Despite all of this, employment is at record highs, with official figures showing a gradual decline in the number of people out of work to put the unemployment rate at 4.5 percent, its lowest level since 1975.


The FTSE 100 index of leading shares is, at the time of writing, at an all-time high, and almost 10 percent ahead of its pre-crash high level of mid-2007.


And what’s encouraging for future growth is how the country is regarded when it comes to cutting-edge technology and as a centre for investment.


The latest data from the Department for International Trade show that the UK has attracted more than 2,200 new inward investment projects in 2016-17, a 2.3 percent increase on the previous 12 months. The US was the largest investor, while funding from China (including Hong Kong) and then France and India followed. In July, London’s landmark “Walkie Talkie” skyscraper sold for £1.3 billion to Hong Kong Chinese investors, breaking the record for a single building in the UK and perhaps defying forecasts of a weaker post-Brexit commercial property market.


On the World Economic Forum’s networked readiness index, which assesses the factors, policies and institutions that enable a country to leverage information and communication technologies (ICT) for increased competitiveness and wellbeing,

the UK is ranked 8th out of 139 countries. Singapore is top, followed by Finland, Sweden, Norway and the United States.


And on the European Commission-supported European Digital City Index, which describes how well different cities support digital entrepreneurs, London takes first place in all of Europe.

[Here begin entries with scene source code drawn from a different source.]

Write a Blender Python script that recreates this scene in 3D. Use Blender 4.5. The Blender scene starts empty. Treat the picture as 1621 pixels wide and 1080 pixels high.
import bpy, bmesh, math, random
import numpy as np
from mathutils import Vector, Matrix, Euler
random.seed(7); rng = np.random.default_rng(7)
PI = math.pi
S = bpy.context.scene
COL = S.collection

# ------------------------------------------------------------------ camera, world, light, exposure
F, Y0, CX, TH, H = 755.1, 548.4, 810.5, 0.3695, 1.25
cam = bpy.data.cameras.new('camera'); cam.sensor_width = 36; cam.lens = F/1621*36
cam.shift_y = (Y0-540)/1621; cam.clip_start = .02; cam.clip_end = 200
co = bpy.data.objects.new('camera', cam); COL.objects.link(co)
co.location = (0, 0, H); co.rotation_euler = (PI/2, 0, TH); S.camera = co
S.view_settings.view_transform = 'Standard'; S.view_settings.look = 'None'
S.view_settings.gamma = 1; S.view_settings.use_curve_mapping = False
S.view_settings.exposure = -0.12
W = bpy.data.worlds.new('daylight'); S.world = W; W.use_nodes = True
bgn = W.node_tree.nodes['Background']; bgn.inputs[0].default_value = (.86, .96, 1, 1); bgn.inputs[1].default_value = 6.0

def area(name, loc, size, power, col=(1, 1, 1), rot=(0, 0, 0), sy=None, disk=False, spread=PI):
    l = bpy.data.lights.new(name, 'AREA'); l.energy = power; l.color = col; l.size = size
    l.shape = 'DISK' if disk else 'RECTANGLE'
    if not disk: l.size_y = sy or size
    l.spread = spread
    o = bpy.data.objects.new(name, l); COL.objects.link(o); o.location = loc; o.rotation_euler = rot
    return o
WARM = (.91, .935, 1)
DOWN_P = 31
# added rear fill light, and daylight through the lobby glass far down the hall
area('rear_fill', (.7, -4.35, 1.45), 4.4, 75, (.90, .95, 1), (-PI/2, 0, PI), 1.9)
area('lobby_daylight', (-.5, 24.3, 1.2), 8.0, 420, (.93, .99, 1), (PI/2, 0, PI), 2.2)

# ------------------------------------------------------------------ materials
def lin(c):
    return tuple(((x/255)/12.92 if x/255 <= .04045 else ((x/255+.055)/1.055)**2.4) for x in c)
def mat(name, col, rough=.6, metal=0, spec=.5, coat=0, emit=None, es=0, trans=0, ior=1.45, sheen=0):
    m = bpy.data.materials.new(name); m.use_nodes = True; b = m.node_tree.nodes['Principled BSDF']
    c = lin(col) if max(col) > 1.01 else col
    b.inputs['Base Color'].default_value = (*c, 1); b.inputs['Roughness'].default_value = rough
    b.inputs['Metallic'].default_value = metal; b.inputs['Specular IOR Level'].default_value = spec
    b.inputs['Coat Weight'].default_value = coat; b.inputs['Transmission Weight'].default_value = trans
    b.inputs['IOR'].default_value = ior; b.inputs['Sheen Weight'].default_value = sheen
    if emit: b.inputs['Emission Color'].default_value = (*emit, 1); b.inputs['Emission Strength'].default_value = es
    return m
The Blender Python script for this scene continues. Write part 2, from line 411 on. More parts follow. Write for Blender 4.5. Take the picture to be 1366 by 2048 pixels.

Cambridge is 12th, Bristol 13th, Oxford and Manchester in 15th and 16th places, Edinburgh 19th, Birmingham 23rd, Glasgow 36th, and Cardiff 40th.


The UK is now the world’s third largest global hub for innovation and development in the biosciences sector, and several of Europe’s leading private banks – including UBS, Credit Suisse and Société Générale – in July said they planned to expand their activities in the UK, with extra staff and new offices, not just in London but around the country.


London’s highly developed financial sector and venture capital industry has helped fuel crowdfunding start-ups, and there is a growing creative technology cluster around the “Silicon Roundabout” area of east London, which has become the third-largest tech start-up hub after only San Francisco and New York City.


Cambridge is best known for its university but has recently been home to an explosion of tech and life-sciences start-ups, often linked to advances at the university. Microsoft has a research lab in Cambridge, and Apple is developing new versions of Siri from an office there.


The northern city of Manchester, meanwhile, a key textiles and milling centre at the time of the industrial revolution, is at the heart of an Internet of Things project backed by the Department for Culture, Media and Sport, and hosts start-up events and business accelerators such as Entrepreneurial Spark, which has helped more than 150 entrepreneurs in the area.


The UK remains a safe place by world standards, and despite their political differences, citizens of all stripes are united in their adoration of the National Health Service – and in their complaints about British weather. If you missed Summer 2017 in the time it took to read this page, we apologise.


Looking ahead


There are opportunities, as consumers adjust to the changing reality in which they live, for brands to make meaningful connections. Brands can be not just present but also relevant, enriching people’s lives, even in small ways.


For brands that fail to get the balance right between volume and meaning, there is a very real danger of creating a consumer backlash. The latest Kantar TNS Connected Life study shows that Brits feel harassed by much of the online advertising they encounter, and they are blocking ads in huge numbers – the biggest rates we’ve seen in Europe.


Successful British brands are telling stories that resonate with people’s lives. Consumers are sophisticated and selective; they expect an increasingly complex relationship with the brands they make part of their lives.





Keeping calm and carrying on


The wartime motto of positivity “Keep calm and carry on” has been widely used across the UK since the 2008-2009 downturn, and variations of it, both witty and otherwise, now feature on everything from bumper stickers to tea towels. The mantra may be somewhat tired, but the sentiment it reflects is real, and retains its relevance for the post-Brexit-vote era. The dairy drink Actimel has adopted the idea of the need to show resilience in these times of great change. In its “Stay Strong” campaign, it looks at a range of people – a teacher, a farmer and a roadworker – and shows how their positive resilience helps them laugh in the face of the daily challenges they encounter.